Stephen Carrière mélange allègrement, mais toujours de manière parfaitement crédible et argumentée, réalité et fantastique, reliant les agissements des uns et des autres dans un vaste plan d’ensemble visant à semer le chaos et le désordre que les cinq amis vont tenter, au nom de leur amitié pour Daniel, condamné à terme, de combattre en s’opposant autant aux être humains qui veulent semer la graine de la révolution violente qu’aux forces surnaturelles qui semblent se liguer contre leur environnement. Ils feront de l’inévitable échéance qui attend Daniel l’étincelle de vie et d’avenir qui contrecarrera tout le reste.

Le récit de Stephen Carrière oscille entre farce et tragédie, comme le fait le Songe d’une nuit d’été de Shakespeare. Sous la plume de Stephen Carrière, Moh, le narrateur et metteur en scène, fait systématiquement le lien entre ce qu’il raconte et la pièce de Shakespeare, tout comme le lecteur ne peut que faire le lien entre le récit de Stephen Carrière et la pièce. Il y a, derrière une histoire qui emporte tout sur son passage, un vrai travail de construction du récit, servi, qui plus est, par un style au cordeau, une écriture limpide et émouvante (sans grandiloquence).

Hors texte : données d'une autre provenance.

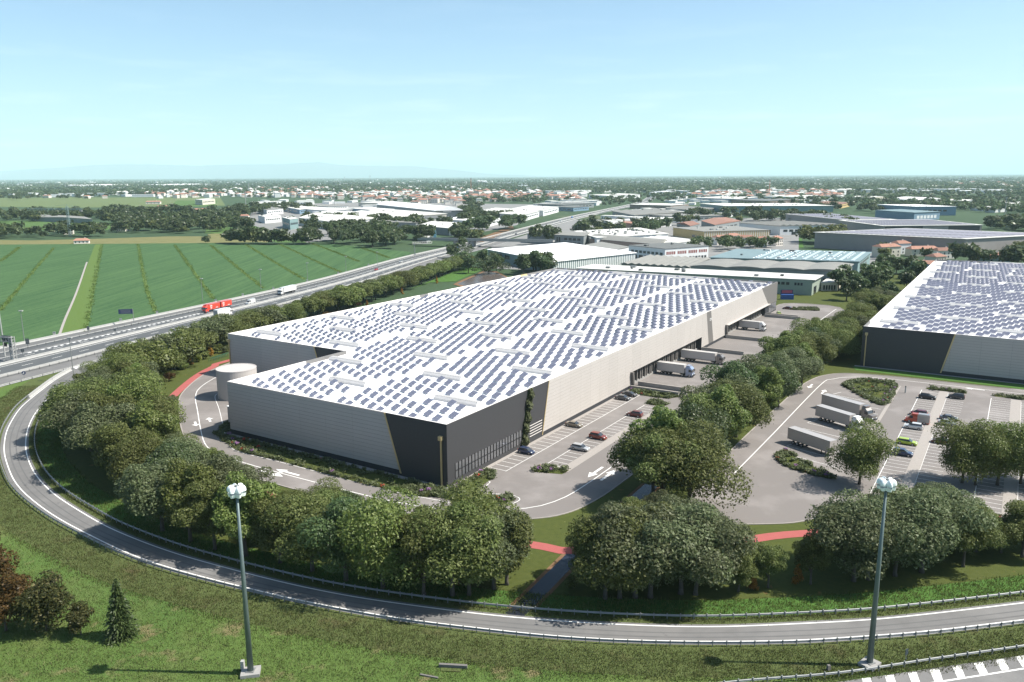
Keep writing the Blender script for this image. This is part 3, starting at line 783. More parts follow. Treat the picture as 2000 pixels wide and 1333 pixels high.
def roof_kit(root, poly, zr, skip, sky, seed, lim=300, vis=None):
    r = random.Random(seed); out = []
    for i in range(-140, 141):
        for j in range(-140, 141):
            s = 3.8 + 1.88 * i + 3.75 * j; t = 5.3 + 3.9 * i - 1.72 * j
            if not inside((s, t), poly) or skip(s, t): continue
            if any(abs(s - a) < 2.9 and abs(t - b) < 7.6 for a, b in sky): continue
            if r.random() < .012: continue
            out.append((s, t))
    rot = -math.radians(24.6)
    out.sort(key=lambda p: np.linalg.norm(ST(*p) - np.array([0, 0, CAMZ])) + (1e5 if vis and not vis(p) else 0))
    for s, t in out[:lim]:
        c = link('solar_panel', SOLM, root, (s, t, zr)); c.rotation_euler = (0, 0, rot)
    rest = out[lim:]
    bv = np.array(SOL.v); ca, sa = math.cos(rot), math.sin(rot)
    bv = np.stack([bv[:, 0] * ca - bv[:, 1] * sa, bv[:, 0] * sa + bv[:, 1] * ca, bv[:, 2]], 1)
    bf = np.array(SOL.f); vs = np.concatenate([bv + np.array([s, t, zr]) for s, t in rest]); fs = np.concatenate([bf + len(bv) * k for k in range(len(rest))])
    c = link('solar_panels', npmesh('solar_panels', vs, fs, [M['solar'], M['solar_frame']], np.tile(SOL.m, len(rest))), root); c['kind'] = 'stuff'
    for a, b in sky:
        c = link('skylight', SKYM, root, (a, b, zr)); link('louvre', LOUVM, c)

W1 = empty('warehouse', (A0[0], A0[1], 0), YAW, 'huge L-shaped pale warehouse with dark corners and a white roof of solar panels', 'warehouse')
OUT1 = [(0, 0), (271.6, 0), (271.6, 124.3), (43.1, 124.3), (43.1, 70.7), (0, 70.7)]
ZR = BH - 1.0
mb = MB()
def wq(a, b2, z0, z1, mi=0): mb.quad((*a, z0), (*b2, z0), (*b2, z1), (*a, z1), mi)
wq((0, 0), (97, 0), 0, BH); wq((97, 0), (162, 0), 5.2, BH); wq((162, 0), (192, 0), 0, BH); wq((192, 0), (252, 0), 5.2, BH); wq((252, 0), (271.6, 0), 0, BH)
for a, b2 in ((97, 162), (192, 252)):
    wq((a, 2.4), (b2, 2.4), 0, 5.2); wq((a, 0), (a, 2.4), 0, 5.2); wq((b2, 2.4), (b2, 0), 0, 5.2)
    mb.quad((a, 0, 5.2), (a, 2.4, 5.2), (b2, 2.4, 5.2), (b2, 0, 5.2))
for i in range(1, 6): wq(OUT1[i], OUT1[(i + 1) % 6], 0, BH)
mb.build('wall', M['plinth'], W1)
o = MB(); o.poly([(*p, ZR) for p in OUT1]); o.build('roof', M['roof_white'], W1)
def parapet(root, a, b2, mt, zr=ZR, h=BH, th=.4, inward=(0, 1), name='parapet'):
    a, b2, q = np.array(a, float), np.array(b2, float), np.array(inward, float) * th
    mb = MB(); mb.obox((*a, zr - .02), (*(b2 - a), 0), (*q, 0), (0, 0, h + .05 - zr + .02)); return mb.build(name, M[mt], root)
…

Stephen Carrière, par ailleurs éditeur aux éditions Anne Carrière et dans le collectif Anne Carrière qui regroupe quelques unes de mes maisons d’édition préférées, invite le lecteur à « suspendre sa crédulité » non pas pour accepter ou croire n’importe quoi qui ne serait pas crédible mais pour garder un esprit ouvert et à l’écoute du fantastique qui peuple notre monde. Notre monde a besoin de cette part de fantaisie, de fantastique, de rêve, donnez-lui le nom que vous voulez, non seulement pour être vivable mais aussi pour simplement exister. Stephen Carrière est un de ceux qui peuvent nous la montrer.

Ce roman est un vrai régal qui n’est pas destiné qu’aux adolescents, à mon sens, et qui plaira, a minima, aux adultes qui seraient restés d’éternels adolescents.